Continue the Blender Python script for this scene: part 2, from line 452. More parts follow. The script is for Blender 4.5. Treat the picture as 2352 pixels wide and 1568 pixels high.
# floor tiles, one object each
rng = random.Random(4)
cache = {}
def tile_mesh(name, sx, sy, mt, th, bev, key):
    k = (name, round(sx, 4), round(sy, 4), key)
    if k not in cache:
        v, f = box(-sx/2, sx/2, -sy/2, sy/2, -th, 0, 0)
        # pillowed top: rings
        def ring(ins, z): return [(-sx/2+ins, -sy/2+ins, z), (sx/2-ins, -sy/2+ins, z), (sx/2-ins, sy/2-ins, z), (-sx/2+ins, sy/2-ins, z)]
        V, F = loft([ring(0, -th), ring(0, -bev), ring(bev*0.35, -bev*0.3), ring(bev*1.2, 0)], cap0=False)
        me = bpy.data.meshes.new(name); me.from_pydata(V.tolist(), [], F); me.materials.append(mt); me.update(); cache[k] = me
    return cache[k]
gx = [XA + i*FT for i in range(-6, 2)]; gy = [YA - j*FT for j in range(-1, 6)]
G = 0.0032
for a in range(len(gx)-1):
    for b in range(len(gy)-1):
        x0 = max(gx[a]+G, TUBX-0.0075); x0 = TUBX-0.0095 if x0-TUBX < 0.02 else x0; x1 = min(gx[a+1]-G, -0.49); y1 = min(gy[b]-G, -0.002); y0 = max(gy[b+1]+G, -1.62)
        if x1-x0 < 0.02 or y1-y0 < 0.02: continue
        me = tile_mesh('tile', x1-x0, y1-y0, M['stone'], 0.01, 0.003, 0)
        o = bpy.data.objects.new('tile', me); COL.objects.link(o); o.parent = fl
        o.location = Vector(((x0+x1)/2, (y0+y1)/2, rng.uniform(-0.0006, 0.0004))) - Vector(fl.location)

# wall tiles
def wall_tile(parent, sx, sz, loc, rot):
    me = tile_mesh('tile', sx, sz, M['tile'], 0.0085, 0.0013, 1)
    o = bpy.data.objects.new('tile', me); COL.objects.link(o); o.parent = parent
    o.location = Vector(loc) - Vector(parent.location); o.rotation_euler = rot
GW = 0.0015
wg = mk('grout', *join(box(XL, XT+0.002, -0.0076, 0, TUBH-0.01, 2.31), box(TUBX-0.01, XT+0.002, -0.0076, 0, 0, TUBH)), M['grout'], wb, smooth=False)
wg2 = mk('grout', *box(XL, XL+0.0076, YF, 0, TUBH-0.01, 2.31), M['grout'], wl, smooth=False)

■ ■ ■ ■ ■

**The problem:**
Copy out the full listing exactly.

**The reply:**
Continue the Blender Python script for this scene: part 2, from line 452. More parts follow. The script is for Blender 4.5. Treat the picture as 2352 pixels wide and 1568 pixels high.
# floor tiles, one object each
rng = random.Random(4)
cache = {}
def tile_mesh(name, sx, sy, mt, th, bev, key):
    k = (name, round(sx, 4), round(sy, 4), key)
    if k not in cache:
        v, f = box(-sx/2, sx/2, -sy/2, sy/2, -th, 0, 0)
        # pillowed top: rings
        def ring(ins, z): return [(-sx/2+ins, -sy/2+ins, z), (sx/2-ins, -sy/2+ins, z), (sx/2-ins, sy/2-ins, z), (-sx/2+ins, sy/2-ins, z)]
        V, F = loft([ring(0, -th), ring(0, -bev), ring(bev*0.35, -bev*0.3), ring(bev*1.2, 0)], cap0=False)
        me = bpy.data.meshes.new(name); me.from_pydata(V.tolist(), [], F); me.materials.append(mt); me.update(); cache[k] = me
    return cache[k]
gx = [XA + i*FT for i in range(-6, 2)]; gy = [YA - j*FT for j in range(-1, 6)]
G = 0.0032
for a in range(len(gx)-1):
    for b in range(len(gy)-1):
        x0 = max(gx[a]+G, TUBX-0.0075); x0 = TUBX-0.0095 if x0-TUBX < 0.02 else x0; x1 = min(gx[a+1]-G, -0.49); y1 = min(gy[b]-G, -0.002); y0 = max(gy[b+1]+G, -1.62)
        if x1-x0 < 0.02 or y1-y0 < 0.02: continue
        me = tile_mesh('tile', x1-x0, y1-y0, M['stone'], 0.01, 0.003, 0)
        o = bpy.data.objects.new('tile', me); COL.objects.link(o); o.parent = fl
        o.location = Vector(((x0+x1)/2, (y0+y1)/2, rng.uniform(-0.0006, 0.0004))) - Vector(fl.location)

# wall tiles
def wall_tile(parent, sx, sz, loc, rot):
    me = tile_mesh('tile', sx, sz, M['tile'], 0.0085, 0.0013, 1)
    o = bpy.data.objects.new('tile', me); COL.objects.link(o); o.parent = parent
    o.location = Vector(loc) - Vector(parent.location); o.rotation_euler = rot
GW = 0.0015
wg = mk('grout', *join(box(XL, XT+0.002, -0.0076, 0, TUBH-0.01, 2.31), box(TUBX-0.01, XT+0.002, -0.0076, 0, 0, TUBH)), M['grout'], wb, smooth=False)
wg2 = mk('grout', *box(XL, XL+0.0076, YF, 0, TUBH-0.01, 2.31), M['grout'], wl, smooth=False)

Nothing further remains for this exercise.